**WORK INSTRUCTIONS**
Set down the material below in full, matching it exactly.

**GIVEN INFORMATION**
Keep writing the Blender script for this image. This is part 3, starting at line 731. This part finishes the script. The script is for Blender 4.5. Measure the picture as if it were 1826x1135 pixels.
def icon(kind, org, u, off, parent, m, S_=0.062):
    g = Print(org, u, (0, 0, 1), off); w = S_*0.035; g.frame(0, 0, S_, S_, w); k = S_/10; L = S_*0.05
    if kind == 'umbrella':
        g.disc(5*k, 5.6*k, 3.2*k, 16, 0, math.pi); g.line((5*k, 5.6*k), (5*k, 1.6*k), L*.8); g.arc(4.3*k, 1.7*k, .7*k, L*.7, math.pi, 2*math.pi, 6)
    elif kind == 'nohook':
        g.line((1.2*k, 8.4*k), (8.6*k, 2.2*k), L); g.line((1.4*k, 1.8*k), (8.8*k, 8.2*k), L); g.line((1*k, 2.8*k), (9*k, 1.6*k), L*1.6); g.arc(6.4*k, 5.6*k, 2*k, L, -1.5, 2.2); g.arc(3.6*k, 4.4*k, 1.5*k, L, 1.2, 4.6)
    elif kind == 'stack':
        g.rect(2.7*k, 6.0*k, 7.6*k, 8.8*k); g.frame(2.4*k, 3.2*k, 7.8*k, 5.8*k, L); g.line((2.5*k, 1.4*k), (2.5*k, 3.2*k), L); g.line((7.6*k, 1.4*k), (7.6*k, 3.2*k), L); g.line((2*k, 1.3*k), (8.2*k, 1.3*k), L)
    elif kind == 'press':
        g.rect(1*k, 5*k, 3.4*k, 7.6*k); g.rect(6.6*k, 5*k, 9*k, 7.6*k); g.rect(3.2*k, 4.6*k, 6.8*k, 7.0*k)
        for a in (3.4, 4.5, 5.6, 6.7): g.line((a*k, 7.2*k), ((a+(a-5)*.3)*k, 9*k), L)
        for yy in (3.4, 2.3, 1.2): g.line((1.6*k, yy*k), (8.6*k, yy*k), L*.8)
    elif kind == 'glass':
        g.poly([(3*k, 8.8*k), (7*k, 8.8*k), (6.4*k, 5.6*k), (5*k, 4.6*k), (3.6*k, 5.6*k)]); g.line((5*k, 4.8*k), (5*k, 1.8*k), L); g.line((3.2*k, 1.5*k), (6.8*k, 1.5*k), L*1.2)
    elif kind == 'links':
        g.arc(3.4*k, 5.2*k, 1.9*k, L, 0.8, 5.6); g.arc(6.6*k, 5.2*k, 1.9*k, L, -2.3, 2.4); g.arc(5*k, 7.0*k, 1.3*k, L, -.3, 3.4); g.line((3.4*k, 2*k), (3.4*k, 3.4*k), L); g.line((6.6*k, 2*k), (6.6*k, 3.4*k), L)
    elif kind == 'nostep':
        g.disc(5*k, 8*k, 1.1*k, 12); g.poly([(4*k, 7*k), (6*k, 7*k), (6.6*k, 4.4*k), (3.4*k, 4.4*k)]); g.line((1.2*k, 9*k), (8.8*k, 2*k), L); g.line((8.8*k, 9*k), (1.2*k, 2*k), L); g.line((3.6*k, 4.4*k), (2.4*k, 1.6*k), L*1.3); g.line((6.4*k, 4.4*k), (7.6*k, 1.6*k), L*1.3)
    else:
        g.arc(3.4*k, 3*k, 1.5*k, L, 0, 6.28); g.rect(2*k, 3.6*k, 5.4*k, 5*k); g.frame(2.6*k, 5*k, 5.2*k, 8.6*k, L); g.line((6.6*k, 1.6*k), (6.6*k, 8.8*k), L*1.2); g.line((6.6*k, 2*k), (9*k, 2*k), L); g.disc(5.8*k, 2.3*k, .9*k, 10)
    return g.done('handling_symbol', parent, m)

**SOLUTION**
Keep writing the Blender script for this image. This is part 3, starting at line 731. This part finishes the script. The script is for Blender 4.5. Measure the picture as if it were 1826x1135 pixels.
def icon(kind, org, u, off, parent, m, S_=0.062):
    g = Print(org, u, (0, 0, 1), off); w = S_*0.035; g.frame(0, 0, S_, S_, w); k = S_/10; L = S_*0.05
    if kind == 'umbrella':
        g.disc(5*k, 5.6*k, 3.2*k, 16, 0, math.pi); g.line((5*k, 5.6*k), (5*k, 1.6*k), L*.8); g.arc(4.3*k, 1.7*k, .7*k, L*.7, math.pi, 2*math.pi, 6)
    elif kind == 'nohook':
        g.line((1.2*k, 8.4*k), (8.6*k, 2.2*k), L); g.line((1.4*k, 1.8*k), (8.8*k, 8.2*k), L); g.line((1*k, 2.8*k), (9*k, 1.6*k), L*1.6); g.arc(6.4*k, 5.6*k, 2*k, L, -1.5, 2.2); g.arc(3.6*k, 4.4*k, 1.5*k, L, 1.2, 4.6)
    elif kind == 'stack':
        g.rect(2.7*k, 6.0*k, 7.6*k, 8.8*k); g.frame(2.4*k, 3.2*k, 7.8*k, 5.8*k, L); g.line((2.5*k, 1.4*k), (2.5*k, 3.2*k), L); g.line((7.6*k, 1.4*k), (7.6*k, 3.2*k), L); g.line((2*k, 1.3*k), (8.2*k, 1.3*k), L)
    elif kind == 'press':
        g.rect(1*k, 5*k, 3.4*k, 7.6*k); g.rect(6.6*k, 5*k, 9*k, 7.6*k); g.rect(3.2*k, 4.6*k, 6.8*k, 7.0*k)
        for a in (3.4, 4.5, 5.6, 6.7): g.line((a*k, 7.2*k), ((a+(a-5)*.3)*k, 9*k), L)
        for yy in (3.4, 2.3, 1.2): g.line((1.6*k, yy*k), (8.6*k, yy*k), L*.8)
    elif kind == 'glass':
        g.poly([(3*k, 8.8*k), (7*k, 8.8*k), (6.4*k, 5.6*k), (5*k, 4.6*k), (3.6*k, 5.6*k)]); g.line((5*k, 4.8*k), (5*k, 1.8*k), L); g.line((3.2*k, 1.5*k), (6.8*k, 1.5*k), L*1.2)
    elif kind == 'links':
        g.arc(3.4*k, 5.2*k, 1.9*k, L, 0.8, 5.6); g.arc(6.6*k, 5.2*k, 1.9*k, L, -2.3, 2.4); g.arc(5*k, 7.0*k, 1.3*k, L, -.3, 3.4); g.line((3.4*k, 2*k), (3.4*k, 3.4*k), L); g.line((6.6*k, 2*k), (6.6*k, 3.4*k), L)
    elif kind == 'nostep':
        g.disc(5*k, 8*k, 1.1*k, 12); g.poly([(4*k, 7*k), (6*k, 7*k), (6.6*k, 4.4*k), (3.4*k, 4.4*k)]); g.line((1.2*k, 9*k), (8.8*k, 2*k), L); g.line((8.8*k, 9*k), (1.2*k, 2*k), L); g.line((3.6*k, 4.4*k), (2.4*k, 1.6*k), L*1.3); g.line((6.4*k, 4.4*k), (7.6*k, 1.6*k), L*1.3)
    else:
        g.arc(3.4*k, 3*k, 1.5*k, L, 0, 6.28); g.rect(2*k, 3.6*k, 5.4*k, 5*k); g.frame(2.6*k, 5*k, 5.2*k, 8.6*k, L); g.line((6.6*k, 1.6*k), (6.6*k, 8.8*k), L*1.2); g.line((6.6*k, 2*k), (9*k, 2*k), L); g.disc(5.8*k, 2.3*k, .9*k, 10)
    return g.done('handling_symbol', parent, m)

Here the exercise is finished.